The toddler and the drone: Watch the Velvet Underground jam at The Factory in 1966
Summer of Love may have been a different universe as far as The Velvet Underground were concerned. While the hippy idyll that bloomed from San Francisco’s Haight-Ashbury and flowered across the West Coast yielded the likes of 1967’s Sgt Pepper’s Lonely Hearts Club Band, tales of sadomasochism, urban decay, and drug dealing smattered frontman Lou Reed’s lyrical collage of New York’s seamier fringes, immortally documented on their seminal The Velvet Underground & Nico debut LP.
Formed in 1965, Reed would borrow his love of American literature and Beat poetry and lend his uniquely acerbic yet touching songcraft for the newly corralled gang of avant-garde devotees and naive mavericks for a musical project that delighted in their nonconformity and subversive twist on the very notion of the rock band.
Alongside Reed were classical music student John Cale, Reed’s old university classmate Sterling Morrison, and Moe Tucker’s novel drumming technique that tied the sound together with her trance-like stomp. Regularly playing Greenwich Village’s Café Bizarre, The Velvet Underground’s exotic sound would prick the ears of the city’s art vanguard.

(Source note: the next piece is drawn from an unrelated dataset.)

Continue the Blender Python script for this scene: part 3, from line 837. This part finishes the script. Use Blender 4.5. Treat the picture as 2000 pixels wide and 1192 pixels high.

The band’s most substantial collaborator would be introduced to them by filmmaker Barbara Rubin later that year. Under his wing and subsumed into The Factory’s bohemian roll call of artists and “superstars”, pop art visionary and socialite Andy Warhol became the band’s manager. He funded their debut record, pulling them into the same hedonistic mingle with the many eccentrics and radicals that haunted Midtown’s 47th Street arts and party space. Underground director Paul Morrissey and transgender actress Candy Darling—later inspiration for ‘Candy Says’ and Reed’s solo hit ‘Walk on the Wild Side’—all crossed paths with the band, as well as German model and singer Nico.
Arranging their signing onto MGM’s Verve Records, Warhol proved a significant bridge from the arts’ subterranean to a relative music industry presence. Yet, the silver-haired Svengali saw The Velvet Underground as less a band and more a performance piece to be presented under his curatorial authority. Starting in early 1966, the artist’s Exploding Plastic Inevitable series of multimedia shows would tour the country as a travelling exhibit—a leftfield extravaganza that surrounded the band’s gig with screenings of Warhol’s experimental films and various conceptual dance pieces.
Shortly before the Exploding Plastic Inevitable‘s infamous run, Reed and the gang started rehearsals and general jamming at The Factory in early January. Captured on black and white 16mm film by Paul Morrissey and Warhol, 1966’s The Velvet Underground and Nico: A Symphony of Sound drips with typical Warholian idiosyncrasy: long, meandering takes where little happens, seemingly amateur camera work, and little in the way of editing. Capturing their droning technique as Nico’s three-year-old boy Ari Boulogne plays beside them, the film’s primitivity documents The Velvet Underground and their manager’s raw counter to the LSD splendours on the other side of the country.
“I thought of recording the Velvets just making up sounds as they went along to have on film so I could turn both soundtracks up at the same time along with the other three silent films being projected,” Morrissey revealed. “The cacophonous noise added a lot of energy to these boring sections and sounded a lot like the group itself. The show put on for the group was certainly the first mixed media show of its kind, was extremely effective, and I have never since seen such an interesting one even in this age of super-colossal rock concerts.”
Persisting with their dissonant jam before local noise complaints forced a stop, the window that’s offered on the fascinating 1966 documentary shows a vital insight into the fertile arena of art and iconoclasm that forged The Velvet Underground, as well as a band set to inspire a whole new thread of popular music without the faintest idea of their lauded creative repercussions.